- **Stated goal**: Extract every line that contains the string "high".

- **Dataset section**:
****************

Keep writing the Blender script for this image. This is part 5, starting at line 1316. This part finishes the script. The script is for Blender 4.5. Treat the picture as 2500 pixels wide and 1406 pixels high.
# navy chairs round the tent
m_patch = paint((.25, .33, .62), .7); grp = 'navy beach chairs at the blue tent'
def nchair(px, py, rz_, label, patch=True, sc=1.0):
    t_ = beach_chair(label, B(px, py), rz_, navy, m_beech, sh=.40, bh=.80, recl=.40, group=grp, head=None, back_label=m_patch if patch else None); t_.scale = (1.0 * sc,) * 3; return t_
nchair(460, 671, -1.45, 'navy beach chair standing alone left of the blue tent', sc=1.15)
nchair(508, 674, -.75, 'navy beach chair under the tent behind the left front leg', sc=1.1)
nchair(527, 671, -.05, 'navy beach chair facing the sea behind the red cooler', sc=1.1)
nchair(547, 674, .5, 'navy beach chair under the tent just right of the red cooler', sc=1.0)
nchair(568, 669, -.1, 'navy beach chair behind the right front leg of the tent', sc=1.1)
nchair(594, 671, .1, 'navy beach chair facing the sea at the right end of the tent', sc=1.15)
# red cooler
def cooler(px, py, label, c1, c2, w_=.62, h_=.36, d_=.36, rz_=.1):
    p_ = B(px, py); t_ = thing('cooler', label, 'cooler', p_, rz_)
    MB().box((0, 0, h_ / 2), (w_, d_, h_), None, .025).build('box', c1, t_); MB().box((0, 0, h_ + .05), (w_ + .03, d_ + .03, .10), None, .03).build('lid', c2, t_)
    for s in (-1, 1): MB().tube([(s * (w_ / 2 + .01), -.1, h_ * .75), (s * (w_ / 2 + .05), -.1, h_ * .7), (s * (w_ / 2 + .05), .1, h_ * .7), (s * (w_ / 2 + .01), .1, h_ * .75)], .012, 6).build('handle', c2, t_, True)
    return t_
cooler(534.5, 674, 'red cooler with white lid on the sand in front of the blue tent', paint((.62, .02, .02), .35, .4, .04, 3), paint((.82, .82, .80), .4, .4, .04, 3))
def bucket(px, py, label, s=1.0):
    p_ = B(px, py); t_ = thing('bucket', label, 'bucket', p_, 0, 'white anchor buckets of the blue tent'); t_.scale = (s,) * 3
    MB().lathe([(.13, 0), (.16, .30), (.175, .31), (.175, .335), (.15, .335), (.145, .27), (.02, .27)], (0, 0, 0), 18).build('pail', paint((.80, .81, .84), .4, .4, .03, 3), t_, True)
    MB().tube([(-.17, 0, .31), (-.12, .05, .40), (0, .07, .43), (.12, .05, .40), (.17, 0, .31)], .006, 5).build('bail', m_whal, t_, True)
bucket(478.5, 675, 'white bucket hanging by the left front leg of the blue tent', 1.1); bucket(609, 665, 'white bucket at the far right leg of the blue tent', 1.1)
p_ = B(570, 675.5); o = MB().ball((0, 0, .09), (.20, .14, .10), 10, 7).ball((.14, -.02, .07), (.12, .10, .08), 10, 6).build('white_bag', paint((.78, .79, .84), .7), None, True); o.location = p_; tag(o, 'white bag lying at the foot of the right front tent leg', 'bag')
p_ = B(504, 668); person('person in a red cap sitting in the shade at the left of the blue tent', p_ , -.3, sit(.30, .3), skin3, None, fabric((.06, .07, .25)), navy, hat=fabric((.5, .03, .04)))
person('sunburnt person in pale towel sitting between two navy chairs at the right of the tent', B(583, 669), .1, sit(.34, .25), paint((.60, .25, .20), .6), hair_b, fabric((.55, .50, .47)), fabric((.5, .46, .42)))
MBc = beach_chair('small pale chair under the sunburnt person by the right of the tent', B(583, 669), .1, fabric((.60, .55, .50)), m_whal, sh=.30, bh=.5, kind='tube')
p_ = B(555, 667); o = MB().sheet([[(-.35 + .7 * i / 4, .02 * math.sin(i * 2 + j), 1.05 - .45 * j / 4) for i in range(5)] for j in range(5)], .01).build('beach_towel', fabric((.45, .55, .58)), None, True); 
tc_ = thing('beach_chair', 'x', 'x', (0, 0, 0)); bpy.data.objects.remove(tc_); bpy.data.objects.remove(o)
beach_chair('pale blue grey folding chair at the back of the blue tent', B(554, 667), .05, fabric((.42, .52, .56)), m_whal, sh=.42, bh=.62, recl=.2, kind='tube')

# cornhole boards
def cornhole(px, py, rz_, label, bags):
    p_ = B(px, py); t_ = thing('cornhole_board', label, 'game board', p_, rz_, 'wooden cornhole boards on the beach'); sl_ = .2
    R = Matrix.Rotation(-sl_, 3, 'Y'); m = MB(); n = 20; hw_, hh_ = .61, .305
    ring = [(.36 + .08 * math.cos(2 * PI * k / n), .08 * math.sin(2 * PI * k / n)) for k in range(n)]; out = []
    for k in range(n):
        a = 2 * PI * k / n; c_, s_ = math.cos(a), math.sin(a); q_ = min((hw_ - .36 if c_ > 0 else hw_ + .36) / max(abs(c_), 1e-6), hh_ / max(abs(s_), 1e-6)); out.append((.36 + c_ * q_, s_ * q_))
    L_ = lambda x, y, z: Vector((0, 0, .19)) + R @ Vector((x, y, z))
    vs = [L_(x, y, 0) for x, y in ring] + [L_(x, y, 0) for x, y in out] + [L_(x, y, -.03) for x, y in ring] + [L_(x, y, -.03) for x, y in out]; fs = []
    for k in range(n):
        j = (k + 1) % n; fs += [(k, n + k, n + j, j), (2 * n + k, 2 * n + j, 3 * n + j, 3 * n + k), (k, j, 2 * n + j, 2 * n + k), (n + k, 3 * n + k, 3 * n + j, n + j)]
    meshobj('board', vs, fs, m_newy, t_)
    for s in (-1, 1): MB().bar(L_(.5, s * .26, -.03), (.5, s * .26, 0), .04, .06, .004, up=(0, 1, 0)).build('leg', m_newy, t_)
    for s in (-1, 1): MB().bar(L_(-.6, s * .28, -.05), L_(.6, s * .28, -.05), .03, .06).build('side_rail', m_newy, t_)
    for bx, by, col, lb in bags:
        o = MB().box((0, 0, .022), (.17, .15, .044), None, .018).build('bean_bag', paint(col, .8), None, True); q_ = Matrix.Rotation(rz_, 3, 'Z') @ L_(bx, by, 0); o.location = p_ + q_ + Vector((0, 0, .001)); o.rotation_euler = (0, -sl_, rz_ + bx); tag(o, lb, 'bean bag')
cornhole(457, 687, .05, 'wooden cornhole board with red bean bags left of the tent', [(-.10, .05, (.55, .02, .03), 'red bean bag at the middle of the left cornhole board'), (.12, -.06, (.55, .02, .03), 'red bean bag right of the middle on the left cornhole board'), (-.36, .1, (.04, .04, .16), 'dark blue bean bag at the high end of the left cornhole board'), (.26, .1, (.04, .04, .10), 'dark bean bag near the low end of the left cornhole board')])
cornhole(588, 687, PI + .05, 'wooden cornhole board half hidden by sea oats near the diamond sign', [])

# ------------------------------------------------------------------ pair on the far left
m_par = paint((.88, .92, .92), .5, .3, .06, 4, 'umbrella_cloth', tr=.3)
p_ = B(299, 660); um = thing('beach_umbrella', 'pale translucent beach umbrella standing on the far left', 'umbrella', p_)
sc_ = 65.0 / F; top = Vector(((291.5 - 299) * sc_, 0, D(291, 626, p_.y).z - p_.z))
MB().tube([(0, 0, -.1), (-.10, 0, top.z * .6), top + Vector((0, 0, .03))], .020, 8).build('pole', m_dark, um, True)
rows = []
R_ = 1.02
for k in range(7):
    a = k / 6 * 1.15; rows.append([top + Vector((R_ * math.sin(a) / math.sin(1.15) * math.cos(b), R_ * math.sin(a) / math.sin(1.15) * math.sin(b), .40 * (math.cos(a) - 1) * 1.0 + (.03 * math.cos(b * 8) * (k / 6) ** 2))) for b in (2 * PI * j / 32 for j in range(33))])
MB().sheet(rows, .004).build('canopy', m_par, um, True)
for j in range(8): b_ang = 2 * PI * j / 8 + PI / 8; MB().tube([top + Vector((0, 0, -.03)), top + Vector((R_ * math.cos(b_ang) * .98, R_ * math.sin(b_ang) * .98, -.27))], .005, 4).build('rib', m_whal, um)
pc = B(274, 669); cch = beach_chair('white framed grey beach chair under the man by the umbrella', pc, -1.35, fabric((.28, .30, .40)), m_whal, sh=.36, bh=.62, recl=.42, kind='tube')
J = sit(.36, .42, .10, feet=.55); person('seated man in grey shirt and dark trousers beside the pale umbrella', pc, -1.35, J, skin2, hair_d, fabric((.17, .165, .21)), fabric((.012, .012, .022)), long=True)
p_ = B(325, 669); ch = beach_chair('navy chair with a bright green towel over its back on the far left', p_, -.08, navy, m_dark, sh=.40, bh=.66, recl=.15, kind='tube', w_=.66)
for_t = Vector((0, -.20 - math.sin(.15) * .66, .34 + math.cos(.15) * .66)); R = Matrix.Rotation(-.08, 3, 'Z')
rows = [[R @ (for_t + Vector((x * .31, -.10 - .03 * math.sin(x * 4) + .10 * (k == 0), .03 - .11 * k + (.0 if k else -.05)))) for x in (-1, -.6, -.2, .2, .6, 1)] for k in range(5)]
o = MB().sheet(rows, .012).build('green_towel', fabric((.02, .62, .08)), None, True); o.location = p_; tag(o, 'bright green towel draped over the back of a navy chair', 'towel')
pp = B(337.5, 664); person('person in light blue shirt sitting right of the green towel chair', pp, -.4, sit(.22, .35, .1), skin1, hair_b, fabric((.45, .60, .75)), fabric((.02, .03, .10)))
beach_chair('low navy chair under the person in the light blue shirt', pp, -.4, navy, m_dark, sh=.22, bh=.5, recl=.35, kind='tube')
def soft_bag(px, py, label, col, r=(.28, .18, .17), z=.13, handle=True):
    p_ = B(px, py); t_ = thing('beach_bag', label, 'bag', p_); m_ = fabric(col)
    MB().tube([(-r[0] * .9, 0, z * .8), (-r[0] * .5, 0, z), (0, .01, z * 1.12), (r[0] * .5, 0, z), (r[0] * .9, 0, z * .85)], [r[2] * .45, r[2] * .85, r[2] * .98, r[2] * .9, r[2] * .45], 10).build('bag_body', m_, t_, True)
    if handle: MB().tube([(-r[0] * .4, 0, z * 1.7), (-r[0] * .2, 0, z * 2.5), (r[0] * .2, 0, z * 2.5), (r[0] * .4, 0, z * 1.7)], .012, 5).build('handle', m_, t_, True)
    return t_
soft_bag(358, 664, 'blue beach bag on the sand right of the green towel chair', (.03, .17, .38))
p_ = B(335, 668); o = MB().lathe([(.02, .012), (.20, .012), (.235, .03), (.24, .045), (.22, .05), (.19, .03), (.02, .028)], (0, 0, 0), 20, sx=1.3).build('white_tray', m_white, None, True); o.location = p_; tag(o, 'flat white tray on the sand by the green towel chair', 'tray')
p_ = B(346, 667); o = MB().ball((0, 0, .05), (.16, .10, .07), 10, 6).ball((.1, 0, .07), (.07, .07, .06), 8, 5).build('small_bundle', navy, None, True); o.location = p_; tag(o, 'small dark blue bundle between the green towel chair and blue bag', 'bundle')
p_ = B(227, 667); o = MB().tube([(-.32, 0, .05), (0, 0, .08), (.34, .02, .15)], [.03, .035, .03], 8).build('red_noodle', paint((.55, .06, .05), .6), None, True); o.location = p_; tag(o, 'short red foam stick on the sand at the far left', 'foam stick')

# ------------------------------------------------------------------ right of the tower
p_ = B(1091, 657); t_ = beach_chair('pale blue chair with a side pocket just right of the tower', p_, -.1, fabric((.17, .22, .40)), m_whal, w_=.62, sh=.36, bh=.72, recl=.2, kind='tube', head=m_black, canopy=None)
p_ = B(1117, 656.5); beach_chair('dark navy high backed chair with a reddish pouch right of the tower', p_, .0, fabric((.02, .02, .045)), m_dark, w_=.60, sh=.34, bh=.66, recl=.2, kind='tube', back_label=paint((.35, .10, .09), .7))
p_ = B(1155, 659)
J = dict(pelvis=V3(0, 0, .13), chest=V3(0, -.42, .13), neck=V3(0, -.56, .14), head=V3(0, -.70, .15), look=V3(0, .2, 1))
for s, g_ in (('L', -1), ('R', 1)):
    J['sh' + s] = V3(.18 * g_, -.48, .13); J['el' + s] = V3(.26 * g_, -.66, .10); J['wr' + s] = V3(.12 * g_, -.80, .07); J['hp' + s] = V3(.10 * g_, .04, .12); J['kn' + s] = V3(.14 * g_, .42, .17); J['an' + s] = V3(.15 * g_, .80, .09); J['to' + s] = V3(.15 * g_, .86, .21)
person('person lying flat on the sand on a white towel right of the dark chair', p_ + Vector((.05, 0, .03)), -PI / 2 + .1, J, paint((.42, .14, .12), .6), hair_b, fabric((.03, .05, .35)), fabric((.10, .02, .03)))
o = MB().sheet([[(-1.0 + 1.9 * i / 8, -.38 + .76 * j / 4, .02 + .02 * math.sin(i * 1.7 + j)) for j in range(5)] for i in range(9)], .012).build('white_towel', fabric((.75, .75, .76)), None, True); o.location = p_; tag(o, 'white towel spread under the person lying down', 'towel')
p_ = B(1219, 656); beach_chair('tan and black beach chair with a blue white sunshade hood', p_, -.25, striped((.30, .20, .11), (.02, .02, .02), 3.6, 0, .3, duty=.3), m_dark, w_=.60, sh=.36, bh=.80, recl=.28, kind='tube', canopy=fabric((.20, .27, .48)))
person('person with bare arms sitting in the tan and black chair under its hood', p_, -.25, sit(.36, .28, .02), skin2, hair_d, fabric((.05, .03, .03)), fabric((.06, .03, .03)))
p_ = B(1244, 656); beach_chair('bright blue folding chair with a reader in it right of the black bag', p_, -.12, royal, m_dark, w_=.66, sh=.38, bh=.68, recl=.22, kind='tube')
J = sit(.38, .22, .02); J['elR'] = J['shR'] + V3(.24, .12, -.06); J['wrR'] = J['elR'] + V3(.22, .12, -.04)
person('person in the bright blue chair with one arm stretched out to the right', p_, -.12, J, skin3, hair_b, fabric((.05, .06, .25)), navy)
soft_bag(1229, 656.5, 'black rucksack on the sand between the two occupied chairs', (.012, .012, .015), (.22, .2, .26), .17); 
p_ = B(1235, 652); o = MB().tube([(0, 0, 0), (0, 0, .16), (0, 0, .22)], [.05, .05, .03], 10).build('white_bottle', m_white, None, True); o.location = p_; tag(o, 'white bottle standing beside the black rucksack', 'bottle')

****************

- **Reply to the exercise**:
Keep writing the Blender script for this image. This is part 5, starting at line 1316. This part finishes the script. The script is for Blender 4.5. Treat the picture as 2500 pixels wide and 1406 pixels high.
cornhole(457, 687, .05, 'wooden cornhole board with red bean bags left of the tent', [(-.10, .05, (.55, .02, .03), 'red bean bag at the middle of the left cornhole board'), (.12, -.06, (.55, .02, .03), 'red bean bag right of the middle on the left cornhole board'), (-.36, .1, (.04, .04, .16), 'dark blue bean bag at the high end of the left cornhole board'), (.26, .1, (.04, .04, .10), 'dark bean bag near the low end of the left cornhole board')])
p_ = B(1117, 656.5); beach_chair('dark navy high backed chair with a reddish pouch right of the tower', p_, .0, fabric((.02, .02, .045)), m_dark, w_=.60, sh=.34, bh=.66, recl=.2, kind='tube', back_label=paint((.35, .10, .09), .7))